Tuesday, September 09, 2008

Stick To Your Day Job...

http://www.time.com/time/arts/article/0,8599,1839500,00.html

You've got 535 people in Congress, 100 Senators and 435 Representatives. Now, [my wife] Gena and I went to the House chamber last year. They were debating a bill. Well, not debating — they were screaming at each other across the aisles. And I'm watching them and thinking, this looks like a grammar school class. Who do we hold accountable in the House of Representatives? If you blame one Congressmen for something, he blames Joe Blow over there. Well, how do we know? Let's reduce it down to one or two Congressmen per state. First of all, we'd save millions in salaries and secondly, now we'll know who to blame.

And here is where Chuck proves he knows nothing about the government. Let me break it down.

House of Representatives:
435 members
members allotted based on population (more power for larger states)
less deliberative body more closely in tune with the passions of the people because they're elected every 2 years.

Senate:
100 members
members allotted two per state regardless of population (much more power for smaller states)
more deliberative body, members elected every 6 years.

Congress is a compromise that was worked out by the Founding Fathers to balance the interests of the larger states with those of the smaller states. The smaller population states (mostly Republican states) benefit greatly from the present composition of the Senate. If the House were reduced to one or two members per state regardless of population it would put all the power in the hands of the small states completely disenfranchising the larger states. One person in New York would be infinitely less powerful than one person in Alaska. In addition, the electoral college would have to be changed because currently the composition of the electoral college is determined by the number of Congressmen and Senators each state has. If that were reconfigured to reflect the new composition of Congress, we would never see a Democratic President again and one person in Alaska's vote would become equal to hundreds or even thousands of residents in New York.

Get rid of our tax structure. That's what's killing our people: the income, state, capital gains, corporate, property and social security taxes. It's not right, and it's not the way it was intended in the beginning from our founding fathers. Implement a Fair Tax where we tax consumption.

This would lead to poverty on a horrible scale while ushering in a period of unimaginable wealth for those who are already rich. The gap between rich and poor would grow ever larger as poor people spend all their money on sales taxes. It would also usher in a new caste system where the rich can pass all their money to their offspring who will advance by virtue of their parents' wealth instead of their own talent.
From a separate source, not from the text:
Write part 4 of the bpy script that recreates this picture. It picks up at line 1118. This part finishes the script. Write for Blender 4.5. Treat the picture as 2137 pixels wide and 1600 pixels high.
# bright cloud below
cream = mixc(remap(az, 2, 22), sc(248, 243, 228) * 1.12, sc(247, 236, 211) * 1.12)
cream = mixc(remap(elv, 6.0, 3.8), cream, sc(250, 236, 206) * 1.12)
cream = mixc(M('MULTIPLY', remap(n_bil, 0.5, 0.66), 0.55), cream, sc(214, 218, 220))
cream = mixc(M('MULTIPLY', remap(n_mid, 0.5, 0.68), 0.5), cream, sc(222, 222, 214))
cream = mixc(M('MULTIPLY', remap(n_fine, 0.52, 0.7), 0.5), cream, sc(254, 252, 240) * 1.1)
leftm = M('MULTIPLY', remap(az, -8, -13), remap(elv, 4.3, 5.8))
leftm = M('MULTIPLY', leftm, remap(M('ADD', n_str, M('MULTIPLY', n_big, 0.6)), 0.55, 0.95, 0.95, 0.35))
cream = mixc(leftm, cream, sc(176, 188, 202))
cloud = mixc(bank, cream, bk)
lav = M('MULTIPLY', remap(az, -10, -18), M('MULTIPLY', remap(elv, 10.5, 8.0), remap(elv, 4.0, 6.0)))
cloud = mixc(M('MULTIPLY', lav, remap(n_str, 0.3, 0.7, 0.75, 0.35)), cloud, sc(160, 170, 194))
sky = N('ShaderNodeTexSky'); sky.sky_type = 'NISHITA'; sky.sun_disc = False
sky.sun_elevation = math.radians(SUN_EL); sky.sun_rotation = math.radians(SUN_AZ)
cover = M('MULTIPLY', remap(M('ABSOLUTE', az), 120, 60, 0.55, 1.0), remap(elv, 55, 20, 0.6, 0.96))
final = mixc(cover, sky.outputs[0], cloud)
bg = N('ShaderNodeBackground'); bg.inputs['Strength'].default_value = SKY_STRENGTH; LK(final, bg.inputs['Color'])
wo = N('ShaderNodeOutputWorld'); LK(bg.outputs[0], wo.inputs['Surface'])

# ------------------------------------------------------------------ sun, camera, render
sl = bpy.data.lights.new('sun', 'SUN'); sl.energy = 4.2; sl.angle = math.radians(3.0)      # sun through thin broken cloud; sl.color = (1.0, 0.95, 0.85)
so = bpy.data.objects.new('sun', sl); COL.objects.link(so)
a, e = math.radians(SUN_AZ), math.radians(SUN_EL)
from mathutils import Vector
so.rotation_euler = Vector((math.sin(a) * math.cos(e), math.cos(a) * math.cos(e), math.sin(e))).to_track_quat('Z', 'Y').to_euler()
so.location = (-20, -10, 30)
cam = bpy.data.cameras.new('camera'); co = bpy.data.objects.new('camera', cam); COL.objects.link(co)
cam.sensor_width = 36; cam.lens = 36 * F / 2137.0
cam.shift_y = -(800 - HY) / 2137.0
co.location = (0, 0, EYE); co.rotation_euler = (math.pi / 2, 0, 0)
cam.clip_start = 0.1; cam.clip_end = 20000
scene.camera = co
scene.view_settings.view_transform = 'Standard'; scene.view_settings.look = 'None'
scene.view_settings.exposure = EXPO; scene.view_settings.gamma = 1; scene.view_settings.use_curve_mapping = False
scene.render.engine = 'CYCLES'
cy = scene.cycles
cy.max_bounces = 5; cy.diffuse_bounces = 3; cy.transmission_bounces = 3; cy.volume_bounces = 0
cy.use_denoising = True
I think you can learn from history. When I started reading, I got interested in the Barbary Wars, when extreme Muslim pirates were capturing our ships and holding them for ransom. Congress decided to negotiate with the Barbary pirates, and Tripoli started a war with us anyway. It was interesting reading about this situation where we dealt with extremists 200 years ago, and thinking about where we are now.

The Barbary Pirates attacked our ships because they were pirates, not because they were Muslims. We started a war with them to protect our interests and we won. We didn't invade Libya and occupy it for 100 years. Nor did we invade Ethiopia based on lies and then occupy that for a decade.
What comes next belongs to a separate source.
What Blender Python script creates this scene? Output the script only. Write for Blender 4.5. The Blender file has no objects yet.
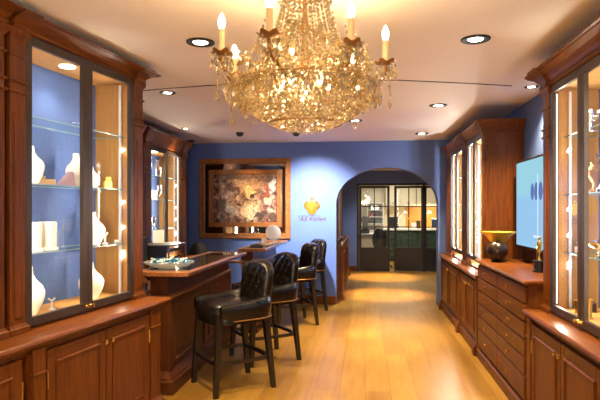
import bpy, bmesh, math, random
from mathutils import Vector, Matrix
random.seed(7)
S = bpy.context.scene
COL = S.collection
PI = math.pi
rad = math.radians

# ------------------------------------------------------------------ materials
def nm(name):
    m = bpy.data.materials.new(name); m.use_nodes = True
    nt = m.node_tree; nt.nodes.clear()
    out = nt.nodes.new('ShaderNodeOutputMaterial')
    return m, nt, out
def principled(nt, **kw):
    p = nt.nodes.new('ShaderNodeBsdfPrincipled')
    for k, v in kw.items():
        p.inputs[k.replace('_', ' ')].default_value = v
    return p
def plain(name, col, rough=.5, metal=0, noise=0, nscale=12, coat=0, bump=0):
    m, nt, out = nm(name)
    p = principled(nt, Base_Color=(*col, 1), Roughness=rough, Metallic=metal, Coat_Weight=coat)
    nt.links.new(p.outputs[0], out.inputs[0])
    if noise or bump:
        tc = nt.nodes.new('ShaderNodeTexCoord'); n = nt.nodes.new('ShaderNodeTexNoise')
        n.inputs['Scale'].default_value = nscale; n.inputs['Detail'].default_value = 4
        nt.links.new(tc.outputs['Object'], n.inputs['Vector'])
        if noise:
            r = nt.nodes.new('ShaderNodeValToRGB')
            r.color_ramp.elements[0].position = .3; r.color_ramp.elements[1].position = .7
            r.color_ramp.elements[0].color = (*[c*(1-noise) for c in col], 1)
            r.color_ramp.elements[1].color = (*[min(1, c*(1+noise)) for c in col], 1)
            nt.links.new(n.outputs['Fac'], r.inputs[0]); nt.links.new(r.outputs[0], p.inputs['Base Color'])
        if bump:
            b = nt.nodes.new('ShaderNodeBump'); b.inputs['Strength'].default_value = bump
            b.inputs['Distance'].default_value = .01
            nt.links.new(n.outputs['Fac'], b.inputs['Height']); nt.links.new(b.outputs[0], p.inputs['Normal'])
    return m
def wood(name, dark, light, scale, rough=.42, coat=.05):
    m, nt, out = nm(name)
    tc = nt.nodes.new('ShaderNodeTexCoord'); mp = nt.nodes.new('ShaderNodeMapping')
    mp.inputs['Scale'].default_value = scale
    n = nt.nodes.new('ShaderNodeTexNoise'); n.inputs['Scale'].default_value = 3.2
    n.inputs['Detail'].default_value = 7; n.inputs['Distortion'].default_value = .6; mp.inputs['Scale'].default_value = [c*1.7 for c in scale]
    r = nt.nodes.new('ShaderNodeValToRGB')
    r.color_ramp.elements[0].position = .32; r.color_ramp.elements[1].position = .68
    r.color_ramp.elements[0].color = (*dark, 1); r.color_ramp.elements[1].color = (*light, 1)
    p = principled(nt, Roughness=rough, Coat_Weight=coat, Coat_Roughness=.2); p.inputs['Specular IOR Level'].default_value = .2
    L = nt.links.new
    L(tc.outputs['Object'], mp.inputs[0]); L(mp.outputs[0], n.inputs['Vector']); L(n.outputs['Fac'], r.inputs[0])
    L(r.outputs[0], p.inputs['Base Color']); L(p.outputs[0], out.inputs[0])
    return m
def emit(name, col, st):
    m, nt, out = nm(name)
    e = nt.nodes.new('ShaderNodeEmission'); e.inputs[0].default_value = (*col, 1); e.inputs[1].default_value = st
    nt.links.new(e.outputs[0], out.inputs[0]); return m
def clear(name, tint, gloss_col=(1, 1, 1), fac=None, rough=.02, diffuse=0, dcol=(1, 1, 1), blend=1.35):
    """thin clear glass: see-through with mirror-like reflection growing at grazing angles"""
    m, nt, out = nm(name); L = nt.links.new
    t = nt.nodes.new('ShaderNodeBsdfTransparent'); t.inputs[0].default_value = (*tint, 1)
    g = nt.nodes.new('ShaderNodeBsdfGlossy'); g.inputs[0].default_value = (*gloss_col, 1); g.inputs['Roughness'].default_value = rough
    mx = nt.nodes.new('ShaderNodeMixShader')
    if fac is None:
        lw = nt.nodes.new('ShaderNodeLayerWeight'); lw.inputs[0].default_value = .5
        pw = nt.nodes.new('ShaderNodeMath'); pw.operation = 'POWER'; pw.inputs[1].default_value = 4.5; L(lw.outputs['Facing'], pw.inputs[0])
        ma = nt.nodes.new('ShaderNodeMath'); ma.operation = 'MULTIPLY_ADD'; ma.inputs[1].default_value = .14; ma.inputs[2].default_value = .016
        L(pw.outputs[0], ma.inputs[0]); L(ma.outputs[0], mx.inputs[0])
    else: mx.inputs[0].default_value = fac
    L(t.outputs[0], mx.inputs[1]); L(g.outputs[0], mx.inputs[2]); last = mx
    if diffuse:
        d = nt.nodes.new('ShaderNodeBsdfTranslucent'); d.inputs[0].default_value = (*dcol, 1)
        d2 = nt.nodes.new('ShaderNodeBsdfDiffuse'); d2.inputs[0].default_value = (*dcol, 1)
        a = nt.nodes.new('ShaderNodeMixShader'); a.inputs[0].default_value = .5
        L(d.outputs[0], a.inputs[1]); L(d2.outputs[0], a.inputs[2])
        b = nt.nodes.new('ShaderNodeMixShader'); b.inputs[0].default_value = diffuse
        L(mx.outputs[0], b.inputs[1]); L(a.outputs[0], b.inputs[2]); last = b
    L(last.outputs[0], out.inputs[0]); return m

WD, WL = (.085, .022, .0028), (.165, .047, .0065)
M = {}
M['wood_v'] = wood('cherry_wood_upright', WD, WL, (9, 9, .8))
M['wood_h'] = wood('cherry_wood_lengthwise', WD, WL, (.8, 9, 9))
M['wood_top'] = wood('cherry_worktop', (.13, .038, .007), (.21, .066, .013), (.8, 9, 9), .32, .15)
M['wood_bar_v'] = wood('bar_mahogany_upright', (.06, .018, .006), (.115, .035, .011), (9, 9, .8))
M['wood_bar_y'] = wood('bar_mahogany_lengthwise', (.06, .018, .006), (.115, .035, .011), (9, .8, 9))
M['wood_bar_top'] = wood('bar_top_wood', (.20, .075, .026), (.34, .14, .05), (9, .8, 9), .28, .4)
M['wood_dark'] = wood('dark_stained_wood', (.03, .011, .008), (.065, .022, .013), (9, 9, .8))
M['frame_wood'] = wood('picture_frame_wood', (.20, .075, .02), (.32, .13, .04), (4, 4, 4))
M['lining'] = wood('maple_lining', (.52, .26, .075), (.62, .33, .11), (6, 6, .7), .5, 0)
M['blue_lining'] = plain('blue_cloth_lining', (.08, .15, .42), .7, noise=.08, nscale=30)
M['blue_wall'] = plain('blue_wall_paint', (.095, .165, .44), .6, noise=.05, nscale=3)
M['ceiling'] = plain('ceiling_paint', (.91, .85, .77), .8, noise=.02, nscale=2)
M['cream'] = plain('cream_paint', (.66, .60, .46), .6, noise=.04, nscale=3)
M['bronze'] = plain('dark_bronze_frame', (.052, .036, .028), .38, .35)
M['steel'] = plain('dark_steel_door', (.010, .007, .007), .45, .1)
M['brass'] = plain('brass', (.78, .47, .13), .25, 1)
M['gold'] = plain('gold_plate', (.95, .62, .14), .28, 1)
M['gilt'] = plain('gilt_relief', (.85, .56, .08), .4, .55)
M['crest_gold'] = plain('crest_gilding', (.25, .155, .008), .45, .35)
M['letter_brown'] = plain('letter_bronze', (.11, .05, .018), .5, .3)
M['antique'] = plain('antique_bronze', (.35, .18, .06), .4, .8)
M['silver'] = plain('polished_silver', (.85, .85, .86), .16, 1)
M['chrome'] = plain('brushed_chrome', (.6, .6, .6), .25, 1)
M['black'] = plain('black_plastic', (.012, .012, .014), .35)
M['matt_black'] = plain('matt_black', (.006, .006, .006), .6)
M['leather'] = plain('black_brown_leather', (.007, .005, .004), .27, coat=.15, bump=.3, nscale=40)
M['leg_wood'] = plain('black_stained_leg', (.014, .009, .007), .35)
M['white'] = plain('white_velvet', (.86, .84, .80), .65, noise=.03)
M['paper'] = plain('white_card', (.9, .9, .9), .5)
M['pearl'] = plain('pearl', (.85, .80, .74), .25, coat=.5)
M['tan'] = plain('tan_leather', (.55, .36, .2), .5, noise=.1)
M['pink'] = plain('rose_cloth', (.45, .30, .34), .6)
M['brown'] = plain('brown_leather', (.06, .028, .015), .5, noise=.15)
M['ball_dark'] = plain('dark_mottled_ball', (.022, .011, .007), .3, noise=.8, nscale=25)
M['green'] = plain('green_lacquer', (.035, .075, .05), .45)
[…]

As an option. I'm not trying to cram it down people's throats. Give people an option, a choice, of what they want to do. We teach evolution in school. Why can't we give kids an alternative choice of a Bible curriculum and let them make up their own mind?

By teaching the bible in public schools it ceases being "an option" for those kids who aren't Christian. In a majority Christian school, which is almost all schools in this country, a child is going to realize that they have no choice in the matter. They will go along, and have their rights infringed, in order not to get beat up or penalized by the teacher.

That's a personal thing. It happens to millions of young kids today. That's because of our open society, where sex is not a big thing: "If it feels good, do it." These young kids take that to heart and wind up making a big mistake, just like Bristol did. But you cannot condemn her. It's a mistake she's going to have to live with, but that has nothing to do with Sarah Palin and her abilities as a leader.

Funny how it's only a personal thing if the person involved is a Republican. It's never a personal thing when the mother is a black woman in the inner-city. It wouldn't be a personal thing if Obama had a pregnant 17 year old daughter.